Lack of books (no place to grow trees) and heavily rationed water even for the working (Heston's a detective)

Open Corruption as a necessity to survive even in the police. Job loss as the biggest possible thread ("What's my share")

General overcrowding (2 persons at 20m2 including the shower/kitchen)

Power and threats as a way of live (What Heston does to the "furniture" is basically a rape)

And than the bigwigs and their lackeys

People called "furniture" (basically slavery) to be rented with the appartment

Natural food

Luxury



As a second source treat yourself to some of Pournelles "CoDominion" Stuff. The best sources are "Revolt on Warworld" and "The Prince of Mercenaries". Not the action/combat parts (which are great - as always) but rather the description of life on earth:

Distinction between haves (taxpayers) and have nots (the majority)

Cheap booth/drugs and synthifood for the masses

Regular sweeps by the SA-Type thugs of the Bureau of Relocations gathering up people to be deported.

Heavy security in the taxpayer enclaves. And very little privacy since everyone is out to make a career on your back!

A totally corrupt US Government (The current does not! even come close) using all means to enrich itself (i.e. Claiming the need to "Amerikanise" everybody and therefor having to eliminate the reservations when in reality they just want to sell the land)


As a third read (don't !!! watch) "A candle in the dark" (WW II espionage) Ignore the first chapters playing in the US and read the part where the heroine poses as a working woman in germany 1943/44, take in the disparity between the Nazis and the ordinary people. Other stuff (like the later works of Buchheim i.e. The Fortress) are also good reads


Add a healthy does of Kommisariat for state security/Reichssicherheits-Hauptamt/Bureaux of Home Security stuff and technologies and finish of with the black clad, mirror-visored, jack-booted security goons and the ever-sniveling blockwart/mailman/local "patriot"

Always show the players the difference between the haves and the have nots. Give them short stints in the world of the rich (long showers, real food, luxury cars) and then throw them back in the world of brownouts, water rationing and synthfood. Show them the toys of the rich (that rich teenager using the Fairlight Excalibur to play Donkey Kong 2060) and then take them back to their TRASH-80 equivalent cyberdeck that's still the best they can get and their prized possession.

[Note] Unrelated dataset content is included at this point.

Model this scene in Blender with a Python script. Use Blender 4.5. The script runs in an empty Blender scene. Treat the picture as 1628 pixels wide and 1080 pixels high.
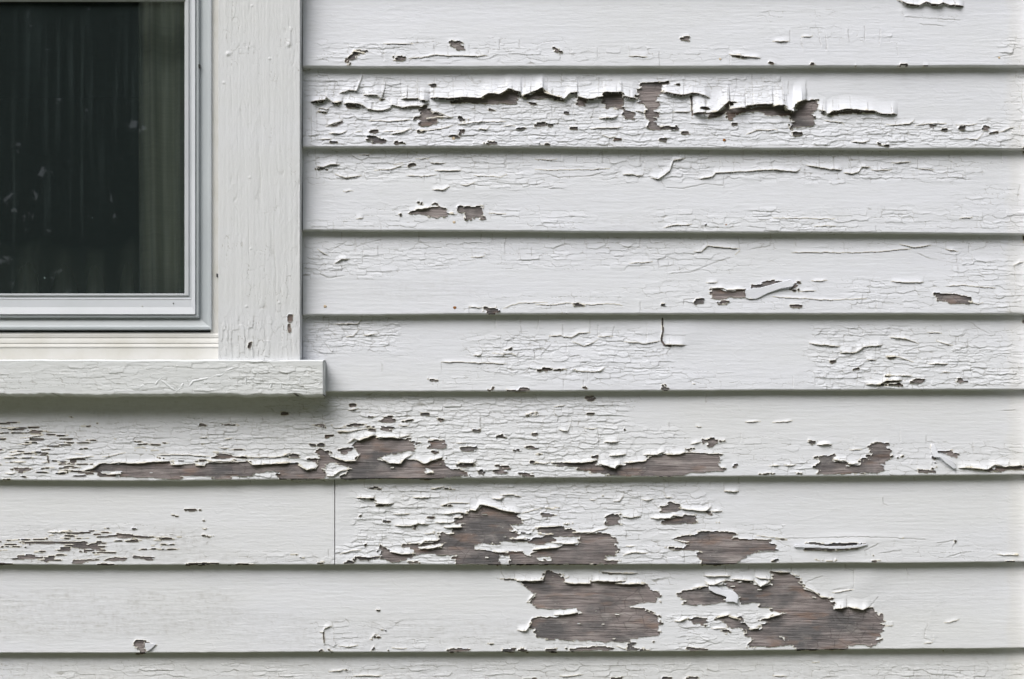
import bpy, math, random
import numpy as np
from mathutils import Vector
random.seed(5)
C = bpy.context.scene
COL = C.collection

# ------------------------------------------------------------------ camera
S = 0.00077                 # metres per photo pixel, measured on the clapboard edges
T = 0.0125                  # how far the clapboard butts stand out from the sheathing
DIST = 2470 * S + T         # camera to sheathing
CX, EY = 814.0, 900.0       # the eye looks level at this spot
EYEZ = 1.35
def W(px, py, d):
    """photo pixel -> point standing d metres out of the sheathing"""
    k = S * (DIST - d) / (DIST - T)
    return Vector(((px - CX) * k, -d, EYEZ + (EY - py) * k))
cam = bpy.data.cameras.new('camera'); camo = bpy.data.objects.new('camera', cam); COL.objects.link(camo)
camo.location = (0, -DIST, EYEZ); camo.rotation_euler = (math.radians(90), 0, 0)
cam.sensor_width = 36; cam.lens = 36 * 2470 / 1628; cam.shift_y = (EY - 540) / 1628
cam.clip_start = 0.05; cam.clip_end = 500
C.camera = camo

# ------------------------------------------------------------------ light
SUN_EL, SUN_AZ = math.radians(50), math.radians(-42)     # azimuth measured from straight in front of the wall
w = bpy.data.worlds.new('World'); C.world = w; w.use_nodes = True
nt = w.node_tree; nt.nodes.clear()
sky = nt.nodes.new('ShaderNodeTexSky'); sky.sky_type = 'NISHITA'; sky.sun_disc = False
sky.sun_elevation = SUN_EL; sky.sun_rotation = math.radians(180) - SUN_AZ
sky.air_density = 1.0; sky.dust_density = 4.0; sky.ozone_density = 1.0
hs = nt.nodes.new('ShaderNodeHueSaturation'); hs.inputs['Saturation'].default_value = 0.36   # overcast: almost grey
bg = nt.nodes.new('ShaderNodeBackground'); bg.inputs['Strength'].default_value = 0.088
wo = nt.nodes.new('ShaderNodeOutputWorld')
nt.links.new(sky.outputs[0], hs.inputs['Color']); nt.links.new(hs.outputs[0], bg.inputs['Color']); nt.links.new(bg.outputs[0], wo.inputs['Surface'])
sl = bpy.data.lights.new('sun', 'SUN'); sl.energy = 2.1; sl.angle = math.radians(48); sl.color = (1.0, 0.985, 0.965)
so = bpy.data.objects.new('sun', sl); COL.objects.link(so)
sd = Vector((math.sin(SUN_AZ) * math.cos(SUN_EL), -math.cos(SUN_AZ) * math.cos(SUN_EL), math.sin(SUN_EL)))
so.rotation_euler = sd.to_track_quat('Z', 'Y').to_euler(); so.location = sd * 20
C.view_settings.view_transform = 'Standard'; C.view_settings.look = 'None'
C.view_settings.exposure = 0.61; C.view_settings.gamma = 1
C.cycles.max_bounces = 6

# ------------------------------------------------------------------ helpers
def tag(o, label=None, cat=None, group=None, kind=None):
    if label: o['label'] = label
    if cat: o['category'] = cat
    if group: o['group'] = group
    if kind: o['kind'] = kind
    return o
def empty(name, loc):
    o = bpy.data.objects.new(name, None); COL.objects.link(o); o.location = loc; o.empty_display_size = .05
    return o
def link(name, me, mat, parent=None):
    me.materials.append(mat)
    o = bpy.data.objects.new(name, me); COL.objects.link(o)
    if parent:
        o.parent = parent; o.matrix_parent_inverse = parent.matrix_basis.inverted() if parent.parent is None else (parent.parent.matrix_basis @ parent.matrix_parent_inverse @ parent.matrix_basis).inverted()
    return o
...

High skills are okay since they need them to make up for their outdated equipment. Make them take B/R since most of the time they are the only ones who'll even try to repair the stuff.



Michael


Crimsondude 2.0
The U.S. government does not have a real dress code, but as it happens an informal one has developed over the years. But it's not surprising to expect that the federal government would expect a certain level of business eqv. attire from its employees because they're professionals, and should be expected to dress like it.

I'd discuss security, specifically from my own experience pre and post-9/11, but ... Generally, the security was based on a perception of infallibility, and not the actuality of it. In all fairness to SR, that's what I would expect from 95% of any institutional security. They can, generally, be expected to deal with normal security issues. However, anything more than that... a clusterfuck, reinforcements, and containment. I think that, honestly, most security in SR is perception-based for most corp installations where if you generally look like you belong, you're okay, which has generally been my experience in many places you'd expect to be more secure.
Crimsondude 2.0
QUOTE (Siege)
I _still_ can't believe some moron in the FBI didn't redflag a flight instructor's concern about someone who "only wanted to know how to take off, not land."

Really?

Wow.

Like I've told other people, I'd be more afraid for my civil liberties if I didn't know that the government--and SPECIFICALLY the FBI--is too incompetent to actually be a threat.

The problem is, once they do go after you, they'll do anything to make the investigation a "success."
Siege
Ya know, I don't know how to reply to that.

While I have a reasonably good understanding of modern law enforcement theory, the degree of stupidity behind this particular blunder just amazes me.